Glauco Cerejo com Pão de Açúcar no fundo

Glauco Cerejo chegou a iniciar uma graduação em Direito, por incentivo da família, mas não concluiu o curso. Por vontade própria, buscou na música um ofício, e em 56 anos de vida, o saxofonista já acumula mais de 30 anos de carreira. Ele sempre entendeu que sua escolha demandava muito estudo e dedicação, mas por conta da deficiência visual em decorrência de uma reticulose pigmentar ainda na infância, encontrou desafios na trajetória.

— As pessoas pensam que fazer música para o cego é mais fácil do que fazer Direito, porque a música parte do universo auditivo, mas isso não é verdade — reflete Glauco. — Nos anos 1980, não existia a tecnologia de hoje. Então, para ler as partituras, eu precisava de uma pessoa que tivesse conhecimento de teoria musical. A sorte é que minha mãe estudou música quando era criança, e ela ditava e eu passava para o braile.

No final daquela década, o músico já estava tocando em bandas de música instrumental e com a Atlântico Blues, com a qual gravou dois discos. Acumulando trabalhos importantes, ao longo dos anos foi se firmando, e em 2003 foi convidado para participar de um projeto do Ney Matogrosso. A parceria resultou numa turnê por Brasil e Europa, um disco e de dois DVDs.

Glauco tocando em close

— Na década de 1990, eu tinha uma banda instrumental de jazz e bossa nova, e nós nos apresentamos em festivais de turismo no exterior — conta o músico. — A gente foi para Tailândia, Chile e Argentina.

A falta de acessibilidade no trabalho foi percebida por ele como uma dificuldade, o que o motivou a focar em carreira solo, 20 anos atrás. Dessa forma, acreditava que teria mais autonomia e controle sobre o processo de trabalho, adaptando-o à sua realidade.

— As pessoas chamam pra gravar, você vai, lê a partitura e na segunda vez que toca já está gravando. É como ler um texto — explica. — O músico cego não tem essa possibilidade. Eu cheguei à conclusão de que precisava comprar meu próprio equipamento. Meu pai começou me ajudando, dirigindo e montando, mas depois a agenda ficou cheia e eu contratei um assistente.

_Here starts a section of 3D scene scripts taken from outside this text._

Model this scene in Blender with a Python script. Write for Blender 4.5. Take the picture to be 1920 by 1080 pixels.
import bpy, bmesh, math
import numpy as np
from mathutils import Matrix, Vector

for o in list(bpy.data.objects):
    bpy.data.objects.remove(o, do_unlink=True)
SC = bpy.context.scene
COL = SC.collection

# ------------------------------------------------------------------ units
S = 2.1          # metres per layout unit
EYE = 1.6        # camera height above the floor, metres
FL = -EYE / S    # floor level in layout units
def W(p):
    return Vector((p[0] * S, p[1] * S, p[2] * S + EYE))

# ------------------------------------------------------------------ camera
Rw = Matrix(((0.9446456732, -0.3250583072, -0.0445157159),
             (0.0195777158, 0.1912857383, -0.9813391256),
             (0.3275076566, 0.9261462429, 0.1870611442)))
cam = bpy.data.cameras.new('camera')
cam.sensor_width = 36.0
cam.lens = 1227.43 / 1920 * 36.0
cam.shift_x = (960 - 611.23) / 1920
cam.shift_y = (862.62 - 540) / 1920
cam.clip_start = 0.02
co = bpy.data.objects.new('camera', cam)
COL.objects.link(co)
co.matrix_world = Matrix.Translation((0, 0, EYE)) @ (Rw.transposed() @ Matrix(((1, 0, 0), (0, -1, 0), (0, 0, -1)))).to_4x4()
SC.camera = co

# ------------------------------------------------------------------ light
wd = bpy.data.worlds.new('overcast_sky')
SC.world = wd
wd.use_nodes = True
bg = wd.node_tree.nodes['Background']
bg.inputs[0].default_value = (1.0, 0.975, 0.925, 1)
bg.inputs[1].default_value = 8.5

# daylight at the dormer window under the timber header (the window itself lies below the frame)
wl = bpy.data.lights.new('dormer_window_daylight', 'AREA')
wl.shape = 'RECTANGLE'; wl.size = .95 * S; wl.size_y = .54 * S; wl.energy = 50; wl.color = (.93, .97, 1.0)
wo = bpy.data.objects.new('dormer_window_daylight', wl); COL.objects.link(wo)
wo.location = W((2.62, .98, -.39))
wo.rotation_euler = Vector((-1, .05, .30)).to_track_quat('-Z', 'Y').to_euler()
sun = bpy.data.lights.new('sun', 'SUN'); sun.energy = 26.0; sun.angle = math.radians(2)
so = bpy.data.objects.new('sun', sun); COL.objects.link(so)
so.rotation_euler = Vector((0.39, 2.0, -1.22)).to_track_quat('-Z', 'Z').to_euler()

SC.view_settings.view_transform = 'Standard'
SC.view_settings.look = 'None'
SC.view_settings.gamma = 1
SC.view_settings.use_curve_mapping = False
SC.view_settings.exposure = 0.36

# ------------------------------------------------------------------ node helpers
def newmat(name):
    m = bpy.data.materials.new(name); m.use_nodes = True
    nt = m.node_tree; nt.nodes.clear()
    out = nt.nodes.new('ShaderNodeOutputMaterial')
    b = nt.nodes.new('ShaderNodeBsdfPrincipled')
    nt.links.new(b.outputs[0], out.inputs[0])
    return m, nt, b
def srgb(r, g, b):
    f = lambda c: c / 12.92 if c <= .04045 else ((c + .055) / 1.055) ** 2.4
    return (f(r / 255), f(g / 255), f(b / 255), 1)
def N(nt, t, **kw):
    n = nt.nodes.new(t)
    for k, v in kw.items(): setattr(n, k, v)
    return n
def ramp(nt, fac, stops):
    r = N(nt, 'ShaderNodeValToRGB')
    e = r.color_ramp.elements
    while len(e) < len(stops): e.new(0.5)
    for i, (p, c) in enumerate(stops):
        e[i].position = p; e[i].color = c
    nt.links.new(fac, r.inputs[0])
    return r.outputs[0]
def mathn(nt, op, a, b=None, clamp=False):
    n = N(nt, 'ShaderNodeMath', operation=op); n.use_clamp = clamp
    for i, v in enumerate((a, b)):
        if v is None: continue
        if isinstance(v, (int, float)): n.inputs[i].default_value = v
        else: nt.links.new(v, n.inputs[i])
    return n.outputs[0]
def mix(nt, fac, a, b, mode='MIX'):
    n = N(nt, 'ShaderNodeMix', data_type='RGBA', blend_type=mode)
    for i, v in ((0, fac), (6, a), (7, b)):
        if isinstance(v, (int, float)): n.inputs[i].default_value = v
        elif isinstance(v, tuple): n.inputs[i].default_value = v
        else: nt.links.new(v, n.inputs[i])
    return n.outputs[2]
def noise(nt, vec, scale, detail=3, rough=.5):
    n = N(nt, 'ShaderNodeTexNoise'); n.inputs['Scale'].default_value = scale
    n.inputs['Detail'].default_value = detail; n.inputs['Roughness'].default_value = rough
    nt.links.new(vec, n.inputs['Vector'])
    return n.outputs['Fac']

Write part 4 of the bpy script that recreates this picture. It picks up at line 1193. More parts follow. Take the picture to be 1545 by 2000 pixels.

O avanço tecnológico foi um grande aliado do músico, não apenas no campo profissional, mas na sua vida de forma geral. Nos anos 1990, durante a realização de um curso no Benjamin Constant, aprendeu a mexer no Windows e a acessar a internet. Para ele, foi revolucionário.

Glauco descobriu uma comunidade brasileira de músicos cegos que compartilham informações no campo da música e conheceu o software Reaper, editor de música.

Glauco tocando saxofone

— Ele tem total acessibilidade. Isso mudou muito minha vida profissional, foi um divisor de águas — declara o músico. — De repente eu me vi em condições de gravar e editar em casa.

Apesar de todas as adaptações, Glauco compreende que a deficiência visual na sua vida é apenas uma característica. Isso não o define e não o torna um super-herói que enfrentou adversidades para chegar aonde chegou. Afinal, todos estamos enfrentando algum desafio.

— O fato de não enxergar é o menor dos problemas — reflete. — Para uma pessoa que nasce cega, não é um problema. Ela não teve a perda. O problema é o preconceito, o capacitismo e a falta de acessibilidade. Se as ruas fossem acessíveis, nossas limitações não seriam tão grandes.